Initially, we note that this case is distinguishable from People v. Redd (1990), 135 Ill. 2d 252, 553 N.E.2d 316, which is relied on by the defendant. In Redd, a witness testified only to his name and thereafter explicitly refused to answer any other questions on fifth amendment grounds. Such was not the case here, where Powell never mentioned the fifth amendment and never suggested that any answers to the questions asked would somehow incriminate him.

The defendant also argues that Powell’s answers could have possibly incriminated him by showing that Powell had stolen money from the defendant, or that he had taken cocaine from the defendant without paying for it, or that Powell may have had a gun at the time he threw the defendant out of his house. The problem with the defendant’s argument is that the alleged criminal conduct on Powell’s part is based on the defendant’s statements, not Powell’s.
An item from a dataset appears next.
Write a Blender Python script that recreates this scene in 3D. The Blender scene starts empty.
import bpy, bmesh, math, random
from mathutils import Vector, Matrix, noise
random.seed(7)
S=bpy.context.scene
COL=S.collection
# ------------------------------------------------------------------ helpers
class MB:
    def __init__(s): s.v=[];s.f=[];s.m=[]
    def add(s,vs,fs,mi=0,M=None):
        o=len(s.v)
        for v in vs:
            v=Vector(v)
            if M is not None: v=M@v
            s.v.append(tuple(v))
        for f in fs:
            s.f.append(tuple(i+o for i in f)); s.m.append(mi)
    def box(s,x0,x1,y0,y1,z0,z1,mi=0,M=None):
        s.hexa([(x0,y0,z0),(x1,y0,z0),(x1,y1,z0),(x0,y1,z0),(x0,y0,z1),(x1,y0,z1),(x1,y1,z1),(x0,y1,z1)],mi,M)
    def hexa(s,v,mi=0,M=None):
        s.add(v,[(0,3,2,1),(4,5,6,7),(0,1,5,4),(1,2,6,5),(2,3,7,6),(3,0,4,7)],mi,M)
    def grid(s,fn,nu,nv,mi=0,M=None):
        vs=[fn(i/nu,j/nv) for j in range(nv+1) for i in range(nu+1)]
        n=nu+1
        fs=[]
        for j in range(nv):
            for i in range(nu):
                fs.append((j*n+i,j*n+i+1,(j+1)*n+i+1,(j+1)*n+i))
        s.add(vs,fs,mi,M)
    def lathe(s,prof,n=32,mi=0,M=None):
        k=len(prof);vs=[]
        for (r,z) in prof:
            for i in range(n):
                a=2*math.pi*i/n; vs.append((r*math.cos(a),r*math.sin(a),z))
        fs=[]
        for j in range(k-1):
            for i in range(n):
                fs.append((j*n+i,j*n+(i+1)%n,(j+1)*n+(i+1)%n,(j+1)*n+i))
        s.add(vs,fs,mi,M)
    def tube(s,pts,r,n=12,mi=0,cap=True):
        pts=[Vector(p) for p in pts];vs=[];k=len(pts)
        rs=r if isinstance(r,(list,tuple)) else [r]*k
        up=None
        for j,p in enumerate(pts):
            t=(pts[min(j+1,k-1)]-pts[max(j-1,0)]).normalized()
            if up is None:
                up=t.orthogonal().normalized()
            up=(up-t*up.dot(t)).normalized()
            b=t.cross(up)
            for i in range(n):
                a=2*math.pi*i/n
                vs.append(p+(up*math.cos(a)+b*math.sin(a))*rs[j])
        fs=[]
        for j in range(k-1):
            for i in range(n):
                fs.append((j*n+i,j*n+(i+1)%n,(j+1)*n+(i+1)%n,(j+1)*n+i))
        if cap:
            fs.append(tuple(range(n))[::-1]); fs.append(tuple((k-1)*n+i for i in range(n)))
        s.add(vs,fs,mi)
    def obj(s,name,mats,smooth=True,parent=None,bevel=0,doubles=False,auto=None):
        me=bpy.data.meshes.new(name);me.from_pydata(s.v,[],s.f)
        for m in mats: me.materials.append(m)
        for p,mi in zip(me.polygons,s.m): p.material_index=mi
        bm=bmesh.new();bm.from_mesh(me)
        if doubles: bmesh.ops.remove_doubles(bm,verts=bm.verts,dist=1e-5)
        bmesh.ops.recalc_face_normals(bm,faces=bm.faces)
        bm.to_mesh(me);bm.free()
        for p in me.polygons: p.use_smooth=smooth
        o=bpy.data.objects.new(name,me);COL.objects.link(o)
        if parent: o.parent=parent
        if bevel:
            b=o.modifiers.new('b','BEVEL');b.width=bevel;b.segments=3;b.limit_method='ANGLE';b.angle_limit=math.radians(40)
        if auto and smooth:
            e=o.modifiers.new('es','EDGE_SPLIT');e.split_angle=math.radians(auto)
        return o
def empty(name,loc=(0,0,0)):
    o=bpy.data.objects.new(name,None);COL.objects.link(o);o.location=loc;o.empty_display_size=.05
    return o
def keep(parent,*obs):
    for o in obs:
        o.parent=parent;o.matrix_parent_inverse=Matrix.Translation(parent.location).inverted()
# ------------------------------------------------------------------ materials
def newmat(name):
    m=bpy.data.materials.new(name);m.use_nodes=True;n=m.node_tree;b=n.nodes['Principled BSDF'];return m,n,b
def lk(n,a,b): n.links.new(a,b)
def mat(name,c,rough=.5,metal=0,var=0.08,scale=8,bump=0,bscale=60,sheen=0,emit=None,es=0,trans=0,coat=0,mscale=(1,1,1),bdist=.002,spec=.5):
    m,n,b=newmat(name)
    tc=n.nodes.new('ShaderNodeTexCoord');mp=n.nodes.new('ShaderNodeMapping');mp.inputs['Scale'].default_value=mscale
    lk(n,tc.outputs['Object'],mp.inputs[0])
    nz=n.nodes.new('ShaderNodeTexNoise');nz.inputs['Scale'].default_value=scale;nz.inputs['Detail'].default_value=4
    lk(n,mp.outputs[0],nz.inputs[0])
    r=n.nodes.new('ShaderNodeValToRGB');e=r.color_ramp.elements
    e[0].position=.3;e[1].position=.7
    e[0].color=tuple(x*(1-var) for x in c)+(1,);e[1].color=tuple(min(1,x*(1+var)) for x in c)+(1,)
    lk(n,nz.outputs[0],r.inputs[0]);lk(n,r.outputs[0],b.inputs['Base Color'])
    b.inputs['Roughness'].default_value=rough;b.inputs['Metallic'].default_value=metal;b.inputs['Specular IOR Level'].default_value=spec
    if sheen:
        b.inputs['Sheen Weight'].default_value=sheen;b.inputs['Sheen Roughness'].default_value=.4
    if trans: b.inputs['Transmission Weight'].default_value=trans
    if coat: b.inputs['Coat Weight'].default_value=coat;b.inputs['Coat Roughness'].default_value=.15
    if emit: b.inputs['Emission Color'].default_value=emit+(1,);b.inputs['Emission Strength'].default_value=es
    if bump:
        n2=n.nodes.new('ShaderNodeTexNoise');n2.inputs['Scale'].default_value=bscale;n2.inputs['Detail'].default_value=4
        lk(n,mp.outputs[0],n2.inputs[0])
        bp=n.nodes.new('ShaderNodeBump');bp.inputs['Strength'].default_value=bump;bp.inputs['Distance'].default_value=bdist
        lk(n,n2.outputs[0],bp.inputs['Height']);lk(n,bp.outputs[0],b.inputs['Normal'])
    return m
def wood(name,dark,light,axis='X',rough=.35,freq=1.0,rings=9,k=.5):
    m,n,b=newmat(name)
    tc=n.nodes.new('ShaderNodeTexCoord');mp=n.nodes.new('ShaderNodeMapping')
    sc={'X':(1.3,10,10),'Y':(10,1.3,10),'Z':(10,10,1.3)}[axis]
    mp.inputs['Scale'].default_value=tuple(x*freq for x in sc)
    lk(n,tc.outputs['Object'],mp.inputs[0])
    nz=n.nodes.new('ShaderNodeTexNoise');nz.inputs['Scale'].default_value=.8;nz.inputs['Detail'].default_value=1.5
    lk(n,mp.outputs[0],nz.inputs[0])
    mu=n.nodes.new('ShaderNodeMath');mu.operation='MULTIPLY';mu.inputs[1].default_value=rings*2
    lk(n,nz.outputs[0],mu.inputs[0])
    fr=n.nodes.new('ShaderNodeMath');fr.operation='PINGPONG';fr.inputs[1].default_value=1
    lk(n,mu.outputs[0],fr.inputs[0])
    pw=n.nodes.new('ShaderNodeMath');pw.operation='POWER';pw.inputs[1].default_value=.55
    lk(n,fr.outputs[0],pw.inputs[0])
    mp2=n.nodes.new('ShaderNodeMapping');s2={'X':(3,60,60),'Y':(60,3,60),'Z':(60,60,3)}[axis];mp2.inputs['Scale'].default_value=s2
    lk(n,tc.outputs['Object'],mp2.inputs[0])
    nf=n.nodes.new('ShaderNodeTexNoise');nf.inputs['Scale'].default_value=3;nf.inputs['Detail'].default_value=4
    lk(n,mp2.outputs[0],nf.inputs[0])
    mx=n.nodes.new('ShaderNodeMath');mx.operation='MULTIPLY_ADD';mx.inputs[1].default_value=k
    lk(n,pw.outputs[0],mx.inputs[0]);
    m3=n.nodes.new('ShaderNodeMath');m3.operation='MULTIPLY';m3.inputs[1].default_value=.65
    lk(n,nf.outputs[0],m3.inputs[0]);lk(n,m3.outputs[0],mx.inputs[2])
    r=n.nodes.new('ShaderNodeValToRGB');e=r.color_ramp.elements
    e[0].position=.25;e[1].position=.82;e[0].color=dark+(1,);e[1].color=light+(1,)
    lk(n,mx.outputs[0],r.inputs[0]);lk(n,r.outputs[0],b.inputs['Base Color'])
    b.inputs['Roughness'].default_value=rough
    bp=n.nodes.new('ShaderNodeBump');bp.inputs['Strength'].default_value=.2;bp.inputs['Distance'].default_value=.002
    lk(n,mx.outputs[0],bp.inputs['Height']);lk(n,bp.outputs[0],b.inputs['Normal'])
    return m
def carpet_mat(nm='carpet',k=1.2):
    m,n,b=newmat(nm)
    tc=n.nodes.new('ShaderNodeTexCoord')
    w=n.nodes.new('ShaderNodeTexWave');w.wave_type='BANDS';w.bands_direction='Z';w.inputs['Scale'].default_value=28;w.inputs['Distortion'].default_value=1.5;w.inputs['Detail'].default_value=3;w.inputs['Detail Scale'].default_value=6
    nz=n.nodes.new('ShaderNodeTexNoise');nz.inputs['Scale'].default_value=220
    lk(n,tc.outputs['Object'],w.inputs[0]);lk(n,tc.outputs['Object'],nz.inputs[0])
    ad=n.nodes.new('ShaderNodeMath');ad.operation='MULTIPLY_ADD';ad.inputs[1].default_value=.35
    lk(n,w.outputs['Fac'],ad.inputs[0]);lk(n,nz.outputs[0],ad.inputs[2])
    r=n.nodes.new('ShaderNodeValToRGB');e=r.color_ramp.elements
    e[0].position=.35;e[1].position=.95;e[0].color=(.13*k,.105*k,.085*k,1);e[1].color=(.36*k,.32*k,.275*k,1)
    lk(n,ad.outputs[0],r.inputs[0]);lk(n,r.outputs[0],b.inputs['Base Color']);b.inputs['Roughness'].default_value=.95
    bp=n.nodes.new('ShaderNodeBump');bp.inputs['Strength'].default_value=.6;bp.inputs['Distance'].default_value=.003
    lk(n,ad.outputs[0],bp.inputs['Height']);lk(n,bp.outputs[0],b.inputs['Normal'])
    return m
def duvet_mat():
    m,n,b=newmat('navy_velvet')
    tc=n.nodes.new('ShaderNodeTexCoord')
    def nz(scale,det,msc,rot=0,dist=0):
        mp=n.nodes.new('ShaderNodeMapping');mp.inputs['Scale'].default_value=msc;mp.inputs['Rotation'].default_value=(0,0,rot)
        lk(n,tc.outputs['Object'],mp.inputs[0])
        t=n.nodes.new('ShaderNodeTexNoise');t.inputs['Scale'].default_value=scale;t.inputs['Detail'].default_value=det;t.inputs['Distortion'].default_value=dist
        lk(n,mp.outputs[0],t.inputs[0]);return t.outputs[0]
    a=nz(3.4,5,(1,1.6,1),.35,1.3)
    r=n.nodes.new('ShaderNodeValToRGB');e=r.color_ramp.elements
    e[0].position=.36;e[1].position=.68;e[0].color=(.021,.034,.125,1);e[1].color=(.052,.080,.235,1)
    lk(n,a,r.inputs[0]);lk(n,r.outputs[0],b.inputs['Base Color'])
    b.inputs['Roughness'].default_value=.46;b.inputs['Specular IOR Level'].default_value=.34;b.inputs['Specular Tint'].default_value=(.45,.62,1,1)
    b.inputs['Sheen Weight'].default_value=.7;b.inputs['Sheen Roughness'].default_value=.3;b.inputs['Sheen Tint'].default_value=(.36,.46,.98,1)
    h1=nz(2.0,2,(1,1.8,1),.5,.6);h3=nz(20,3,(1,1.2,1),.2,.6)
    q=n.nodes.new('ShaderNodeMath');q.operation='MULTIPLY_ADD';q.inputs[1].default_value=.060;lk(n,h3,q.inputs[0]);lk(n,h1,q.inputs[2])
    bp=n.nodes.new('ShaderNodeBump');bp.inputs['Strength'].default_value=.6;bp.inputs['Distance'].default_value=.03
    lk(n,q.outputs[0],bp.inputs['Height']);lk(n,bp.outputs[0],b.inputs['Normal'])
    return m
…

In his statement to police, Powell made no self-incriminating statements. Furthermore, after hearing the questions the prosecution posed to Powell, the trial judge determined that none of the questions which Powell refused to answer tended to incriminate him. We note that none of the questions dealt with the alleged failure to deliver a stereo, with the alleged possession of cocaine without paying the defendant, or with the alleged possession of a gun at the time that Powell threw the defendant out of his house. We therefore agree with the trial judge’s assessment and decline to assume that Powell’s claimed memory loss and refusal to answer amounted to his claiming a fifth amendment privilege.

For the foregoing reasons, the judgment of the circuit court of Knox County is affirmed.

Affirmed.

McCUSKEY, P.J., and STOUDER, J., concur.